>> BEGIN Record excerpts

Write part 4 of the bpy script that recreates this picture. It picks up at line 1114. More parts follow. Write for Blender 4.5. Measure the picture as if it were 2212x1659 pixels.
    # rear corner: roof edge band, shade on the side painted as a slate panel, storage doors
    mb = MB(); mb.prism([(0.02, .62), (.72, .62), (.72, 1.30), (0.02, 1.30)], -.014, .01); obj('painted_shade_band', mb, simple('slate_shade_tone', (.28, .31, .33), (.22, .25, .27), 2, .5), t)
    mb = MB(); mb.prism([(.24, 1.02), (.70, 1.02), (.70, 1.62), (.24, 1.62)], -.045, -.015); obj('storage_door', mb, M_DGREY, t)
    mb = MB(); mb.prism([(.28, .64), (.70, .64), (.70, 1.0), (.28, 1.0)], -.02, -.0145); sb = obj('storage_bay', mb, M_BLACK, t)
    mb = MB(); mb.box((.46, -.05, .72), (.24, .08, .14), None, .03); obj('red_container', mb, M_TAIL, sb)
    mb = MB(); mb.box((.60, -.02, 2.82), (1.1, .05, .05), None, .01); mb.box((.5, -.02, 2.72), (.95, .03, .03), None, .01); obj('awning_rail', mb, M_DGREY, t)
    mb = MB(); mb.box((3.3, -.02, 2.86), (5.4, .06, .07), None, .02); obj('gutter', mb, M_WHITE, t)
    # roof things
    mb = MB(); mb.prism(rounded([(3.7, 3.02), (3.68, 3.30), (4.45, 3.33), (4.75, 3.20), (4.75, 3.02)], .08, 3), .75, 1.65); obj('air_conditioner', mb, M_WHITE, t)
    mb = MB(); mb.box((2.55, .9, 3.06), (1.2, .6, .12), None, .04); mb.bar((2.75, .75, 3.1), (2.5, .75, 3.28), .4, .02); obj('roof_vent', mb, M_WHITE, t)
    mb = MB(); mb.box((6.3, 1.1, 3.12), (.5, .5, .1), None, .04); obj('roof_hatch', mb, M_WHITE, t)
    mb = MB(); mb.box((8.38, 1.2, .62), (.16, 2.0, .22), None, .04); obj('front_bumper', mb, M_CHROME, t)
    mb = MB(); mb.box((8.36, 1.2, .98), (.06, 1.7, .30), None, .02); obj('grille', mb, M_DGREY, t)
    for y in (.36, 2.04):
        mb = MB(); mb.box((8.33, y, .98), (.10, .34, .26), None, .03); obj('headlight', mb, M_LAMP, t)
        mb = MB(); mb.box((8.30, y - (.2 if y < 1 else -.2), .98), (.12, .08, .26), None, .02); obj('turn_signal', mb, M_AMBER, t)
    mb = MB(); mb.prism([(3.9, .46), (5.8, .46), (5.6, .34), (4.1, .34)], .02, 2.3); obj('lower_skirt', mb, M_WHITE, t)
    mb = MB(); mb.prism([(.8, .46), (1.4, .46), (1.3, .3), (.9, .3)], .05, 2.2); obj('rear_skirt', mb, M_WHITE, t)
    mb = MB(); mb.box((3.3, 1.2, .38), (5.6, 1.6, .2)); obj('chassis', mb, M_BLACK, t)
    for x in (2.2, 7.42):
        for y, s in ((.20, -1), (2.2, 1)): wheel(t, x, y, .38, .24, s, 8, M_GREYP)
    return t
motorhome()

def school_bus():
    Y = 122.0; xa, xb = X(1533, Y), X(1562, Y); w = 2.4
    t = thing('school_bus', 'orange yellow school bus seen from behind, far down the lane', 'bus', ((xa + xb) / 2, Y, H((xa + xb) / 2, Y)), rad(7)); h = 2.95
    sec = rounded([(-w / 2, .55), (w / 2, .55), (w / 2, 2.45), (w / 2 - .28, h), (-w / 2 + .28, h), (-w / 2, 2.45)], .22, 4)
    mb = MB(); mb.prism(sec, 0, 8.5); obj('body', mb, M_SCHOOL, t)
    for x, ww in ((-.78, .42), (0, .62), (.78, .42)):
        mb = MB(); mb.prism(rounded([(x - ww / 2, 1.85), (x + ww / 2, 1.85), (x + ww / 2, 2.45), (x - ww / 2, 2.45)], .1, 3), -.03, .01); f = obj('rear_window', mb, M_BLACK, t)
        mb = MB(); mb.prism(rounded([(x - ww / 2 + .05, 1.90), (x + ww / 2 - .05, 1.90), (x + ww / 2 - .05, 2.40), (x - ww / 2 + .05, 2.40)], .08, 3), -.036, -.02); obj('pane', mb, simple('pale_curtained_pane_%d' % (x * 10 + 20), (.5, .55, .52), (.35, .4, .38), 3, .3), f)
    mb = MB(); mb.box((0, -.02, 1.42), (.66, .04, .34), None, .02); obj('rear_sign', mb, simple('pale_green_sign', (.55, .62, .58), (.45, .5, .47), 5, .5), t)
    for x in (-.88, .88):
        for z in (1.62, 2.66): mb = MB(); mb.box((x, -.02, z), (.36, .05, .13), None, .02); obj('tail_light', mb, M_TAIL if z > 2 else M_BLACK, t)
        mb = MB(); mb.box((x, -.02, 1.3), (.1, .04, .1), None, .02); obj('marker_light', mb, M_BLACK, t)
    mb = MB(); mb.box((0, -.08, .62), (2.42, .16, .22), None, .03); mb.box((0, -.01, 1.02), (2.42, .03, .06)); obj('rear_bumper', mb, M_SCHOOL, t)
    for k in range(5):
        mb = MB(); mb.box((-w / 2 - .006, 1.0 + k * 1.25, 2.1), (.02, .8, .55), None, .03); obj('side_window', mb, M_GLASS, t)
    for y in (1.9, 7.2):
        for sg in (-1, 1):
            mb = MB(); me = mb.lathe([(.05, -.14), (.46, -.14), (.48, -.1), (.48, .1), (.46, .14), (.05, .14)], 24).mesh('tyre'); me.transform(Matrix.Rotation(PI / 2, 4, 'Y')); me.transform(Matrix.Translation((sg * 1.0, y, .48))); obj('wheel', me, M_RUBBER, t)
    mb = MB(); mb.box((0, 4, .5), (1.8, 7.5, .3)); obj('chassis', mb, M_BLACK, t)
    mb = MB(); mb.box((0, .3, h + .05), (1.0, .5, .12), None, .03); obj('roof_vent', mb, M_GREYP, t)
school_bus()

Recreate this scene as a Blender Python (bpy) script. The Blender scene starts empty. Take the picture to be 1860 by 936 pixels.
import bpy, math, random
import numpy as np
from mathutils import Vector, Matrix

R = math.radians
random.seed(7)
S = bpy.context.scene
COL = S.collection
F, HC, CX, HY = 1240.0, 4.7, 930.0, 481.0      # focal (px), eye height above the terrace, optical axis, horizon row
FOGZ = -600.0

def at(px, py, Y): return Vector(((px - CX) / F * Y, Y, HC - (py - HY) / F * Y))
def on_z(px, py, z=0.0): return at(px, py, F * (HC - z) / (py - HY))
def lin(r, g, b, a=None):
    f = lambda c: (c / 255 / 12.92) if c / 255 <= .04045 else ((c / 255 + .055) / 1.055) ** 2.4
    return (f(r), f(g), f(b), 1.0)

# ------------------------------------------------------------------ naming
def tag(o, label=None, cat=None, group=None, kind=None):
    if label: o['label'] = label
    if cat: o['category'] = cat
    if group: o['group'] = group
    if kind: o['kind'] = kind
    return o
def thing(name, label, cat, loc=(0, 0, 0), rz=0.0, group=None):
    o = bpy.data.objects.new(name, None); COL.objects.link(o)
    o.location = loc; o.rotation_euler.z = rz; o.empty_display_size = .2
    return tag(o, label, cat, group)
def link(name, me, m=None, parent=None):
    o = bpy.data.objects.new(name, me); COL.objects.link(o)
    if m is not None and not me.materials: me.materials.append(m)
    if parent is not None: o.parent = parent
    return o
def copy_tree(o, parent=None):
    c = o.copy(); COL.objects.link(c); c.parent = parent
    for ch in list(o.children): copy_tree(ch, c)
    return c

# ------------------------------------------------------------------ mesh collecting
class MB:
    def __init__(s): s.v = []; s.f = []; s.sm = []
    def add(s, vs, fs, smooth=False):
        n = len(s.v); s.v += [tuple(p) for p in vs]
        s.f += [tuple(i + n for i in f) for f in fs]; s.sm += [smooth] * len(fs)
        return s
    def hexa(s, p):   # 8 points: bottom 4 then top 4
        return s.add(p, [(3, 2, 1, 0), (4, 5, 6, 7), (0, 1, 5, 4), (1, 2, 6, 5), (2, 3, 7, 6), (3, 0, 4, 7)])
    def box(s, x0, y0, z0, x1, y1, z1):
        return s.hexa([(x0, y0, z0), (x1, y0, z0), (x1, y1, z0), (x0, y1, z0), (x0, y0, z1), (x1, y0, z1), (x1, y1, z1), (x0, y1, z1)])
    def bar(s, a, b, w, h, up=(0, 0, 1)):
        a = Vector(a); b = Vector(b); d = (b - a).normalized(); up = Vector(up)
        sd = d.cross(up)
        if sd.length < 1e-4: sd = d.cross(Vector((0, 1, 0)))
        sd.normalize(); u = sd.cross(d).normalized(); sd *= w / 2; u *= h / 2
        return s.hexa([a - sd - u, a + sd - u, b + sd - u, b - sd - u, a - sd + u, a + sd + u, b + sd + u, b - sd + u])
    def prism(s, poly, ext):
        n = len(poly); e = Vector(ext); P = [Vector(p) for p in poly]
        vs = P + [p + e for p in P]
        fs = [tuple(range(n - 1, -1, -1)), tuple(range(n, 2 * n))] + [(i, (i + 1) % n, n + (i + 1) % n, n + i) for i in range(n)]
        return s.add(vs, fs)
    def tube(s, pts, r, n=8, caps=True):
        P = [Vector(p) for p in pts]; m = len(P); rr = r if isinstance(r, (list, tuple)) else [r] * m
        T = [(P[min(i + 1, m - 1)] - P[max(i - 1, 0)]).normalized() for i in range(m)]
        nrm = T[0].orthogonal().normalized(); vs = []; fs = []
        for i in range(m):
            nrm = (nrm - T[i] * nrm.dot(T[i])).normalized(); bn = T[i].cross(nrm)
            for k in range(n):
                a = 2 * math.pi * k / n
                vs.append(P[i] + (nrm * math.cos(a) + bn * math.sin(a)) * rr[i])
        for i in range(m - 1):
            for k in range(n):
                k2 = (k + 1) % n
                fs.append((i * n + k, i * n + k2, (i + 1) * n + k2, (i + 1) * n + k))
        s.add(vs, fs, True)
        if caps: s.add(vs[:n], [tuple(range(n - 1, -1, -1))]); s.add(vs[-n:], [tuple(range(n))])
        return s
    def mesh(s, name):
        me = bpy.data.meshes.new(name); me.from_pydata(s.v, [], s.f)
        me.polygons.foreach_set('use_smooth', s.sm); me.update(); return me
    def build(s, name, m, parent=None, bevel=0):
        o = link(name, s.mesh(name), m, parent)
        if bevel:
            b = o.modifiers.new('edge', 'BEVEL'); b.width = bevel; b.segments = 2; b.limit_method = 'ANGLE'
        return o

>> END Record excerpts

### Set exercise
Pick out every line above that contains the word "scene" and copy it.

### Answer to the task
Recreate this scene as a Blender Python (bpy) script. The Blender scene starts empty. Take the picture to be 1860 by 936 pixels.
S = bpy.context.scene